Alberta’s new Premier, Rachel Notley, expects to have a long-term climate change strategy in place for the province before she travels to the Paris Climate Conference (COP21) in December 2015. In taking up the mantle of climate leadership, Alberta’s Minister of Environment and Parks, Shannon Phillips, announced on June 25, 2015 that the government is moving forward with a two-step process for renewing the province’s climate change policy.
The centrepiece of Alberta’s climate change program is the Specified Gas Emitters Regulation (SGER), which came into force in 2007. Under the current regime, Alberta requires any facility emitting 100,000 tons or more of greenhouse gases (GHG) a year to reduce their emissions intensity by 12%. Following Minister Phillips’ announcement, the stringency level is set to increase:
• 15% as of January 1, 2016
• 20% as of January 1, 2017
There are four ways companies can comply:
• by making improvements to their operations;
• using Emission Performance Credit (if a facility reduces its emissions intensity to below its reduction target, it is eligible for an emission performance credit which are used to counteract the emissions of the facility);
• purchasing Alberta-based emission offset credits; and/or
• contributing to the Climate Change and Emissions Management Fund (the Fund).
The price of carbon for regulated entities choosing to pay into the Fund is also scheduled to increase:
• in 2016, $20 for every ton over a facility’s reduction target; and
• in 2017, $30 for every ton over a facility’s reduction target.
In addition to renewing and bolstering the SGER, the province appointed Professor Andrew Leach from the University of Alberta to chair an advisory panel to develop a more ambitious climate change regime in advance of COP21 in December 2015. The advisory panel has a mandate to carry out stakeholder consultations and prepare a discussion paper by the early fall which will inform the development of a new provincial climate change strategy.
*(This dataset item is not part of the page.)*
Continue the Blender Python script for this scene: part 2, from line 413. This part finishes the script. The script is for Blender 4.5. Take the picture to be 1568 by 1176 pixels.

Indications are that the panel will undertake a comprehensive review and all options will be considered, including a carbon tax and a cap-and-trade scheme which could link with other jurisdictions such as Quebec or California. It is uncertain which aspects, if any, of Alberta’s unique emissions intensity scheme will survive the panel’s review. However, Alberta’s new NDP government seems keen to show that it is willing to commit to a higher carbon price and more stringent emission reduction targets, which will help to lend credibility to future climate change policy measures that it will be introducing in the coming months.